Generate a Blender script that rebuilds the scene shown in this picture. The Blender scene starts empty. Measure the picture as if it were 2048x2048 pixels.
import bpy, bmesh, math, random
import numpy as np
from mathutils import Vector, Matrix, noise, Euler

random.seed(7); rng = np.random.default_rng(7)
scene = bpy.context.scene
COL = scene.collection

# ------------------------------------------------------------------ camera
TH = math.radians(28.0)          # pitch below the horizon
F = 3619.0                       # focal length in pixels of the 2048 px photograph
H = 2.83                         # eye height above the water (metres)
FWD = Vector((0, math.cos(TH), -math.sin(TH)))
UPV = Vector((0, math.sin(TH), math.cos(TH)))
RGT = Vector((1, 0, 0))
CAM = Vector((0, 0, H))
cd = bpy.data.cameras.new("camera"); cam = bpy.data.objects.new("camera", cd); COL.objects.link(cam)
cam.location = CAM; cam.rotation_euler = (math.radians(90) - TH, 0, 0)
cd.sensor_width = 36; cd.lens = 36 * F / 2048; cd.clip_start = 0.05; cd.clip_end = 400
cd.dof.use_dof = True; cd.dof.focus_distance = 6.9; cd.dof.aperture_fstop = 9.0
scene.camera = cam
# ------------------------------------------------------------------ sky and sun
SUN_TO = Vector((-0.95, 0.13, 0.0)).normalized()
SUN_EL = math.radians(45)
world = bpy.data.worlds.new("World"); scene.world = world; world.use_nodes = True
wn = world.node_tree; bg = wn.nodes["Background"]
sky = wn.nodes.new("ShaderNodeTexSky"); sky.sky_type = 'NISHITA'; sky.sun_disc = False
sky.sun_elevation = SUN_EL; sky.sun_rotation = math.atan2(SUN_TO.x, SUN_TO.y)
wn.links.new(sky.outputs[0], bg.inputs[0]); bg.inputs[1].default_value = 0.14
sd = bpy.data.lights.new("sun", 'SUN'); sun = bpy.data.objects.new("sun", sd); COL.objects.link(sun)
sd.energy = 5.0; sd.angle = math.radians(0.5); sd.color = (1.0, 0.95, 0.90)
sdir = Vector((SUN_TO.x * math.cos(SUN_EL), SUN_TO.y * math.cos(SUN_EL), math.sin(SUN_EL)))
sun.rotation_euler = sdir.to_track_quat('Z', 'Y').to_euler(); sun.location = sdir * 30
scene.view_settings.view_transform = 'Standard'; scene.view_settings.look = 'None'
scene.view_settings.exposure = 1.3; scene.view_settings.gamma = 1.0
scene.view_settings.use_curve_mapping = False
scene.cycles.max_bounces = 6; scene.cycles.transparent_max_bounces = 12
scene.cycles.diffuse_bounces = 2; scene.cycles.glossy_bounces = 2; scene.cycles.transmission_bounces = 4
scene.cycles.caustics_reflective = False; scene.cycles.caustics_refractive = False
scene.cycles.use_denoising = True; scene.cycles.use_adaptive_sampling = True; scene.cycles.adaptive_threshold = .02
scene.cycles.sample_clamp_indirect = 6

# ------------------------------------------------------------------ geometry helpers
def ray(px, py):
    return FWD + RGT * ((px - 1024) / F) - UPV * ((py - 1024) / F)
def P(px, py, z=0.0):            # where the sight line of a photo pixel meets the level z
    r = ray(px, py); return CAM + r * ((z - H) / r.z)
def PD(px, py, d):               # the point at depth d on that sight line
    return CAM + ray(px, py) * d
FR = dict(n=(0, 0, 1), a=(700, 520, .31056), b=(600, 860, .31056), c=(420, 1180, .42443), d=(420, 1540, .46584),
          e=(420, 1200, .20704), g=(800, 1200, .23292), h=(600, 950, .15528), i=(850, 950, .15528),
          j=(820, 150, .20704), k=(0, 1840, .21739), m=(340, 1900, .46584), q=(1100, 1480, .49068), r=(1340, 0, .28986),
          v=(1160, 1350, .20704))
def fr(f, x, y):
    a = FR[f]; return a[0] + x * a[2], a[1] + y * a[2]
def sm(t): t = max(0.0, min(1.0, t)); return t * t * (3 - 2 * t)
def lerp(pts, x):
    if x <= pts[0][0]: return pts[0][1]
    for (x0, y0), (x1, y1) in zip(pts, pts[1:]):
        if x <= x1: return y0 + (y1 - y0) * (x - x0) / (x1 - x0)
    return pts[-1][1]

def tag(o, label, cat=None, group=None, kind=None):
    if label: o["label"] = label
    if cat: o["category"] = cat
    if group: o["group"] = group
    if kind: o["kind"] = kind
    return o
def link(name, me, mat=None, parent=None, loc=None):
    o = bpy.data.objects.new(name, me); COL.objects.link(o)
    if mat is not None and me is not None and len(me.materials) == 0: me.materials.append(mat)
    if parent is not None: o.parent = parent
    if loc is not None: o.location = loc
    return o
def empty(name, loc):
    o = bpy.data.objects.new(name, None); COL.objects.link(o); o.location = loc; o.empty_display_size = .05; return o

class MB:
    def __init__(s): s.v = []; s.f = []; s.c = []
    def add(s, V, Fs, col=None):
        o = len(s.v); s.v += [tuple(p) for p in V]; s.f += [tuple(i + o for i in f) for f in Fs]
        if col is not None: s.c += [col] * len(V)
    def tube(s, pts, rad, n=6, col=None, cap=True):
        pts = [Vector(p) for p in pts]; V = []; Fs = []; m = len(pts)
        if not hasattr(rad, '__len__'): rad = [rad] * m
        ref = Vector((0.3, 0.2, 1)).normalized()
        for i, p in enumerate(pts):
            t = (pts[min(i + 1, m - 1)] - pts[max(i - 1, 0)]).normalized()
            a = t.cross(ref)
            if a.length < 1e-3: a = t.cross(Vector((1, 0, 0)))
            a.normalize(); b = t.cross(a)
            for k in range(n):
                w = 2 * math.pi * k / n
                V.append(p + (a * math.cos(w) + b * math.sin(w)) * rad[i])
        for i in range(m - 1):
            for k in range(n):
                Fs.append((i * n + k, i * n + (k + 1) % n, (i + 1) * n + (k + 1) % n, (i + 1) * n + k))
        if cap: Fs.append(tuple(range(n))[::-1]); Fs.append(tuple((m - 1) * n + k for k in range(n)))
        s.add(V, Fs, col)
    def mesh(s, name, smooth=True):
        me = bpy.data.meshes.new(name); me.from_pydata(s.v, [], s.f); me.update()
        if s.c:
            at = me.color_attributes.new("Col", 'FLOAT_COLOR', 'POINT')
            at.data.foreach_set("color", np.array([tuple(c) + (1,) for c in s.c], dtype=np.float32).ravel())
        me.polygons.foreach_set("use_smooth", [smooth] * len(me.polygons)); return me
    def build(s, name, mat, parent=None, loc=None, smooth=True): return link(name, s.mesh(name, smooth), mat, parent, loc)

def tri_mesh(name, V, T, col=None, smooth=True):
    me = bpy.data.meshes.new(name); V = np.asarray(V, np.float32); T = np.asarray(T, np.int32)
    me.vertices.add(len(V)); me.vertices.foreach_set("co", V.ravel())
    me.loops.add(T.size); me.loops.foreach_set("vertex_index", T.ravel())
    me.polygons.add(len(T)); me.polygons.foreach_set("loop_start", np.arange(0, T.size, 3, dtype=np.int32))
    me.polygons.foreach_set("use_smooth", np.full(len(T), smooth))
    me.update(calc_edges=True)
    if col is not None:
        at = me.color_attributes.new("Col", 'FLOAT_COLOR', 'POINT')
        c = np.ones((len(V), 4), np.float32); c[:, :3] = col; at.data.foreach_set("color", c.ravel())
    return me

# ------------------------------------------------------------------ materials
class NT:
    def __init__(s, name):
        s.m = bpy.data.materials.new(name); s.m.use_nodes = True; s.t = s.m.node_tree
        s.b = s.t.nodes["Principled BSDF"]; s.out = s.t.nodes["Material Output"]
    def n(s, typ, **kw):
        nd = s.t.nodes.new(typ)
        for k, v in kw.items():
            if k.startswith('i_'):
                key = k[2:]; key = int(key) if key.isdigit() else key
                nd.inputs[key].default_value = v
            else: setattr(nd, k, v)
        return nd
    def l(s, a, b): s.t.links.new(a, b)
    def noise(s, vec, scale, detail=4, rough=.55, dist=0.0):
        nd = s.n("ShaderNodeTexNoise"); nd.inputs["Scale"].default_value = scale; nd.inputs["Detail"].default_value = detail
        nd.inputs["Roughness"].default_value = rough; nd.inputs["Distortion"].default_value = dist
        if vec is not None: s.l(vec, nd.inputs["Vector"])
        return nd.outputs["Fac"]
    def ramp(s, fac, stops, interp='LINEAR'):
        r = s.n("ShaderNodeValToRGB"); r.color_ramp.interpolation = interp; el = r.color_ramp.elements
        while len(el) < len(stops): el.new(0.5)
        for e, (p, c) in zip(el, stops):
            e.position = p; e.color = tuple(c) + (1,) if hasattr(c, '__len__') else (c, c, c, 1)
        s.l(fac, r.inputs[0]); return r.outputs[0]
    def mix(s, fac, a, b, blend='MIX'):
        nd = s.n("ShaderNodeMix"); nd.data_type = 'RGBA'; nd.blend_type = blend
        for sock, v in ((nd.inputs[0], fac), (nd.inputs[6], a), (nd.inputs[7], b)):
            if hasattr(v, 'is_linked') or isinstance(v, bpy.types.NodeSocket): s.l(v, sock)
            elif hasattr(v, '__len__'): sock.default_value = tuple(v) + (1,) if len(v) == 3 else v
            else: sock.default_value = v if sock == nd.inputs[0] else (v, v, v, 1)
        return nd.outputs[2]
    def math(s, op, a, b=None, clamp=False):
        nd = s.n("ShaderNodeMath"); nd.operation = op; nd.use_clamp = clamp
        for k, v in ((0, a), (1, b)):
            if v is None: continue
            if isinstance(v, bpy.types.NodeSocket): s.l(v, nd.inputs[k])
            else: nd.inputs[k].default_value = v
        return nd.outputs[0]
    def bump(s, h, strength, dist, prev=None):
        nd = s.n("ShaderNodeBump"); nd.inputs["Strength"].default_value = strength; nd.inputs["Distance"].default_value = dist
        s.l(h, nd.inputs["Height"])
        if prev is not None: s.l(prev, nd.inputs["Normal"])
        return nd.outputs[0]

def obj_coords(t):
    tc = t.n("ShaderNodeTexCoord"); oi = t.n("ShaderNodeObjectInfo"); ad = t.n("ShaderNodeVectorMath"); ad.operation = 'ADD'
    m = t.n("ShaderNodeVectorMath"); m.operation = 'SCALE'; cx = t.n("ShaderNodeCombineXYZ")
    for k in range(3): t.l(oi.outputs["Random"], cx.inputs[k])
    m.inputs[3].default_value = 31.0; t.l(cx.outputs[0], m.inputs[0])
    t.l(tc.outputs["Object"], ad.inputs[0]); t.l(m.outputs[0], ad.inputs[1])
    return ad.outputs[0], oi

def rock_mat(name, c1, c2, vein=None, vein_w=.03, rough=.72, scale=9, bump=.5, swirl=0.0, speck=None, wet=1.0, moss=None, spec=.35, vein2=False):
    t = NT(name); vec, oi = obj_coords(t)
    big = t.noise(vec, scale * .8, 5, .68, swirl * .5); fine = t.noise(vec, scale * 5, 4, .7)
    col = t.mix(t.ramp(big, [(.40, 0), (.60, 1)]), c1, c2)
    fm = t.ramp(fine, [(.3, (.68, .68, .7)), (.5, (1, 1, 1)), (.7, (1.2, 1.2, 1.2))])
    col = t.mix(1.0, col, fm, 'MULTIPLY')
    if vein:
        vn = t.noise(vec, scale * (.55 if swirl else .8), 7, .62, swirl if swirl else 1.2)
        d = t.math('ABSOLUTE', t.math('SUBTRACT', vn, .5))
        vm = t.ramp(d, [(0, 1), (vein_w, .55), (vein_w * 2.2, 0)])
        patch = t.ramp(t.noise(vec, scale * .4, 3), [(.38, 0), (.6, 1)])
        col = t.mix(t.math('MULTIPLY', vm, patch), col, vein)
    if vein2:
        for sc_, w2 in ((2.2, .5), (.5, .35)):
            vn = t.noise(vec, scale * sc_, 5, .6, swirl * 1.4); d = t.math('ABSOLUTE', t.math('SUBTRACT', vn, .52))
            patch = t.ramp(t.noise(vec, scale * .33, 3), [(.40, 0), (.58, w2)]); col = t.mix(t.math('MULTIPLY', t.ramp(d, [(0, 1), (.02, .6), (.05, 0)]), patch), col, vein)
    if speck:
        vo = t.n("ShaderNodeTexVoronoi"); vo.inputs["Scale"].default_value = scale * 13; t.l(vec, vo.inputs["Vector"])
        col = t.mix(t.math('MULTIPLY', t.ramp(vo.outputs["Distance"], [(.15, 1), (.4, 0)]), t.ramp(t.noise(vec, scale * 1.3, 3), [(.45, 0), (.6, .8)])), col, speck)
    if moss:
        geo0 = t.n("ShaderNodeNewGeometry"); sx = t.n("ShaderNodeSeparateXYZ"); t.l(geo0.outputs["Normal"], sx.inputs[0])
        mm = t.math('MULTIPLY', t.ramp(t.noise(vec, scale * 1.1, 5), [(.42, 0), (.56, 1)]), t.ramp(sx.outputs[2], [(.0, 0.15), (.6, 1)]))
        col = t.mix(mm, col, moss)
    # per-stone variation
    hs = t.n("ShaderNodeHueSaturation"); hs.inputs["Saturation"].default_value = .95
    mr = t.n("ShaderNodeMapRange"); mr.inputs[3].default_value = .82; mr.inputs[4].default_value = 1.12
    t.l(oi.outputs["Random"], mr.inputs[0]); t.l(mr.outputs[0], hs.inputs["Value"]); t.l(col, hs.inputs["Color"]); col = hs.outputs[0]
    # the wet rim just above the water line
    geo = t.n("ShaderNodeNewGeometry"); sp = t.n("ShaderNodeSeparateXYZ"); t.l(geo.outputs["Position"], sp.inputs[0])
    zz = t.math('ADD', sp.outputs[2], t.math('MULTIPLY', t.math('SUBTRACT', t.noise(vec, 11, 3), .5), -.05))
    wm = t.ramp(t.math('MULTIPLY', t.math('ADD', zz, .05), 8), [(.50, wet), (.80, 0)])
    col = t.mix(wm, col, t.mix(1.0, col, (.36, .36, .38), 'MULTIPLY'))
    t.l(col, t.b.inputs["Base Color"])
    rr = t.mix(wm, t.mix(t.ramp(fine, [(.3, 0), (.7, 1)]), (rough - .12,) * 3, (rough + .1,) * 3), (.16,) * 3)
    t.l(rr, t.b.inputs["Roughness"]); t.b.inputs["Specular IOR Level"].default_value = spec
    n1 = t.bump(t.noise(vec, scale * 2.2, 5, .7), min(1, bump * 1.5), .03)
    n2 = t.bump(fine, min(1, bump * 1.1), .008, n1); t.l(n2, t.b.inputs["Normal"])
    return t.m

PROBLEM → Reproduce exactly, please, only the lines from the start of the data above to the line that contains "COL = scene.collection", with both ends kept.

WRITTEN REPLY →
Generate a Blender script that rebuilds the scene shown in this picture. The Blender scene starts empty. Measure the picture as if it were 2048x2048 pixels.
import bpy, bmesh, math, random
import numpy as np
from mathutils import Vector, Matrix, noise, Euler

random.seed(7); rng = np.random.default_rng(7)
scene = bpy.context.scene
COL = scene.collection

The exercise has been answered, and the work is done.